SUPPLIED DATA>
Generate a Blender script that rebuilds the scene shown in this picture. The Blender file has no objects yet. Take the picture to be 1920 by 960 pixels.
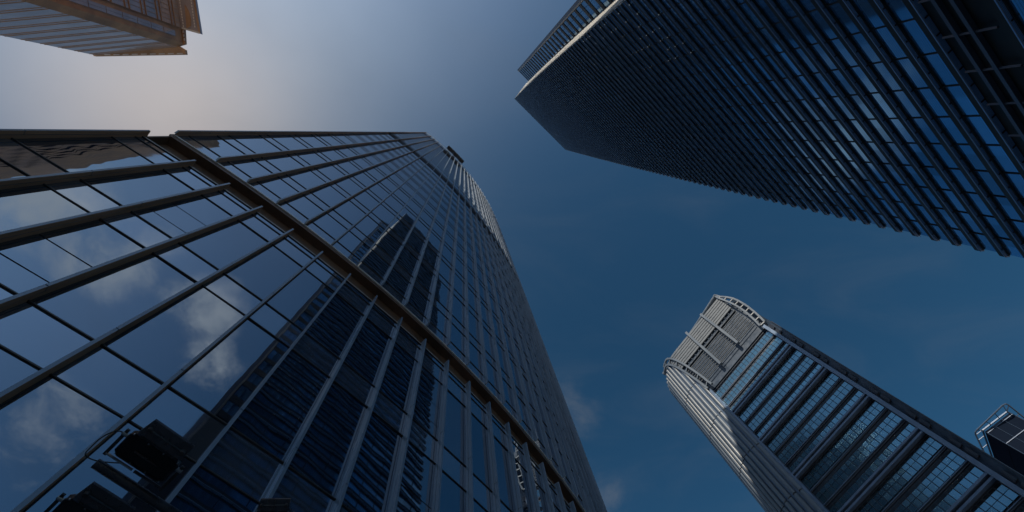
import bpy, math, random
from mathutils import Vector, Matrix
random.seed(7)
S = bpy.context.scene
COL = S.collection

# ------------------------------------------------------------------ camera
CAM_Z = 1.6
F_PX = 893.5                       # focal length for a 1920 px wide frame
zx, zy = (869.8 - 960) / F_PX, (247.9 - 480) / F_PX    # where the zenith stands in the frame
zen = Vector((zx, zy, 1)).normalized()
R = zen.rotation_difference(Vector((0, 0, 1))).to_matrix()      # x right, y down, z forward -> world
right, down, fwd = R @ Vector((1, 0, 0)), R @ Vector((0, 1, 0)), R @ Vector((0, 0, 1))
cam = bpy.data.cameras.new("camera")
cam.sensor_fit = 'HORIZONTAL'
cam.sensor_width = 36
cam.lens = F_PX / 1920 * 36
cam.clip_start = 0.05
cam.clip_end = 6000
co = bpy.data.objects.new("camera", cam)
COL.objects.link(co)
m = Matrix((right, -down, -fwd)).transposed().to_4x4()
m.translation = Vector((0, 0, CAM_Z))
co.matrix_world = m
S.camera = co

# ------------------------------------------------------------------ light
SUN_EL = math.radians(40)
SUN_AZ = Vector((-0.45, -0.893, 0)).normalized()        # horizontal direction towards the sun
sun_dir = Vector((SUN_AZ.x * math.cos(SUN_EL), SUN_AZ.y * math.cos(SUN_EL), math.sin(SUN_EL)))
sl = bpy.data.lights.new("sun", 'SUN')
sl.energy = 4.6
sl.angle = math.radians(0.5)
sl.color = (1.0, 0.88, 0.70)
so = bpy.data.objects.new("sun", sl)
so.rotation_euler = sun_dir.to_track_quat('Z', 'Y').to_euler()
COL.objects.link(so)

W = bpy.data.worlds.new("World")
S.world = W
W.use_nodes = True


class NT:
    """small helper to write node trees as expressions"""
    def __init__(self, tree):
        self.t = tree
        tree.nodes.clear()

    def n(self, kind, **props):
        nd = self.t.nodes.new(kind)
        for k, v in props.items():
            setattr(nd, k, v)
        return nd

    def put(self, sock, v):
        if v is None:
            return
        if hasattr(v, 'is_linked') or hasattr(v, 'links'):
            self.t.links.new(v, sock)
        else:
            if sock.type == 'RGBA' and len(v) == 3:
                v = (*v, 1)
            sock.default_value = v

    def math(self, op, a, b=None, clamp=False):
        nd = self.n('ShaderNodeMath', operation=op, use_clamp=clamp)
        self.put(nd.inputs[0], a)
        if b is not None:
            self.put(nd.inputs[1], b)
        return nd.outputs[0]

    def vmath(self, op, a, b=None, out=0):
        nd = self.n('ShaderNodeVectorMath', operation=op)
        self.put(nd.inputs[0], a)
        if b is not None:
            self.put(nd.inputs[1], b)
        return nd.outputs[out]

    def mix(self, fac, a, b, blend='MIX'):
        nd = self.n('ShaderNodeMix', data_type='RGBA', blend_type=blend)
        self.put(nd.inputs['Factor'], fac)
        self.put(nd.inputs[6], a)
        self.put(nd.inputs[7], b)
        return nd.outputs[2]

    def ramp(self, v, lo, hi, a=0.0, b=1.0, smooth=True):
        nd = self.n('ShaderNodeMapRange', interpolation_type='SMOOTHSTEP' if smooth else 'LINEAR')
        self.put(nd.inputs[0], v)
        for i, x in enumerate((lo, hi, a, b)):
            nd.inputs[i + 1].default_value = x
        return nd.outputs[0]

    def noise(self, vec, scale, detail=4, rough=0.5, dist=0.0):
        nd = self.n('ShaderNodeTexNoise')
        self.put(nd.inputs['Vector'], vec)
        nd.inputs['Scale'].default_value = scale
        nd.inputs['Detail'].default_value = detail
        nd.inputs['Roughness'].default_value = rough
        nd.inputs['Distortion'].default_value = dist
        return nd.outputs['Fac']


w = NT(W.node_tree)
out = w.n('ShaderNodeOutputWorld')
bg = w.n('ShaderNodeBackground')
bg.inputs['Strength'].default_value = 0.1
w.t.links.new(bg.outputs[0], out.inputs[0])
sky = w.n('ShaderNodeTexSky', sky_type='NISHITA')
sky.sun_disc = False
sky.sun_elevation = SUN_EL
sky.sun_rotation = math.atan2(SUN_AZ.x, SUN_AZ.y)
sky.air_density = 1.0
sky.dust_density = 0.6
sky.ozone_density = 3.0
deep = w.mix(1.0, sky.outputs[0], (0.235, 0.53, 0.60), 'MULTIPLY')
gen = w.n('ShaderNodeTexCoord').outputs['Generated']
sep = w.n('ShaderNodeSeparateXYZ')
w.t.links.new(gen, sep.inputs[0])
zc = w.math('MAXIMUM', sep.outputs[2], 0.05)
px = w.math('DIVIDE', sep.outputs[0], zc)
py = w.math('DIVIDE', sep.outputs[1], zc)
cmb = w.n('ShaderNodeCombineXYZ')
w.t.links.new(px, cmb.inputs[0])
w.t.links.new(py, cmb.inputs[1])
pl = cmb.outputs[0]                                     # sky seen as a flat ceiling: clouds lie on it


def lobe(cx, cy, width, power=1.0):
    d = Vector((cx, cy, 1)).normalized()
    c = w.vmath('DOT_PRODUCT', gen, tuple(d), out=1)
    ang = w.math('ARCCOSINE', w.math('MINIMUM', c, 1.0))
    q = w.math('DIVIDE', ang, math.radians(width))
    return w.math('EXPONENT', w.math('MULTIPLY', w.math('MULTIPLY', q, q), -1.0))


# thin bright veil of high haze and cloud on the sun's side of the sky
veil_n = w.ramp(w.noise(pl, 1.6, 5, 0.5), 0.25, 0.8, 0.8, 1.15)
veil = w.math('MULTIPLY', lobe(-0.50, -0.20, 20), veil_n)
veil2 = w.math('MULTIPLY', lobe(-0.48, -1.05, 31), veil_n)
flare_glow = lobe(-0.56, -0.04, 11)  # orange glow added to the sky in place of the lens flare
skyc = w.mix(1.0, deep, w.mix(1.0, (2.2, 2.15, 1.85), veil, 'MULTIPLY'), 'ADD')
skyc = w.mix(1.0, skyc, w.mix(1.0, (3.1, 3.55, 4.9), veil2, 'MULTIPLY'), 'ADD')
skyc = w.mix(1.0, skyc, w.mix(1.0, (2.3, 1.35, 0.45), flare_glow, 'MULTIPLY'), 'ADD')
# faint streaks of high cloud all over, then loose cumulus scraps
st = w.ramp(w.noise(w.vmath('MULTIPLY', pl, (1.0, 2.2, 1.0)), 2.3, 7, 0.55, 0.6), 0.40, 0.78, 0.0, 1.0)
skyc = w.mix(w.math('MULTIPLY', st, 0.10), skyc, (1.5, 1.75, 2.1))
cn = w.noise(pl, 7.0, 8, 0.62, 0.25)


def cloud(cx, cy, r, lo, hi):
    d = w.vmath('DISTANCE', pl, (cx, cy, 0), out=1)
    k = w.ramp(d, r * 0.15, r, 1.0, 0.0)
    return w.math('MULTIPLY', w.ramp(w.math('ADD', cn, w.math('MULTIPLY', w.math('SUBTRACT', k, 1.0), 0.35)), lo, hi), k)


for amount, colour, spots in (
        (0.80, (6.6, 6.7, 6.8), ((-0.06, -0.82, 0.30, 0.30, 0.66), (0.11, -0.74, 0.23, 0.30, 0.66), (0.29, -0.60, 0.20, 0.28, 0.62),
                                 (0.43, -0.60, 0.15, 0.30, 0.62), (0.50, -1.02, 0.38, 0.42, 0.85))),
        (0.38, (2.4, 2.4, 2.4), ((0.235, 0.655, 0.19, 0.32, 0.90), (0.31, 0.93, 0.21, 0.30, 0.90))),
        (0.80, (3.5, 3.7, 3.9), ((0.06, 0.82, 0.30, 0.22, 0.70),))):
    cl = None
    for c in spots:
        v = cloud(*c)
        cl = v if cl is None else w.math('MAXIMUM', cl, v)
    skyc = w.mix(w.math('MULTIPLY', cl, amount), skyc, colour)
w.t.links.new(skyc, bg.inputs[0])

S.view_settings.view_transform = 'Standard'
S.view_settings.look = 'None'
S.view_settings.gamma = 1
S.view_settings.use_curve_mapping = False
S.view_settings.exposure = 0.0
S.render.engine = 'CYCLES'
S.cycles.use_denoising = True
S.cycles.max_bounces = 8
S.cycles.diffuse_bounces = 3
S.cycles.glossy_bounces = 5
S.cycles.transmission_bounces = 4
S.cycles.transparent_max_bounces = 8
S.cycles.sample_clamp_indirect = 4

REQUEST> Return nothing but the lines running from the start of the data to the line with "COL = S.collection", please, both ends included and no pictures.

FULL RESPONSE>
Generate a Blender script that rebuilds the scene shown in this picture. The Blender file has no objects yet. Take the picture to be 1920 by 960 pixels.
import bpy, math, random
from mathutils import Vector, Matrix
random.seed(7)
S = bpy.context.scene
COL = S.collection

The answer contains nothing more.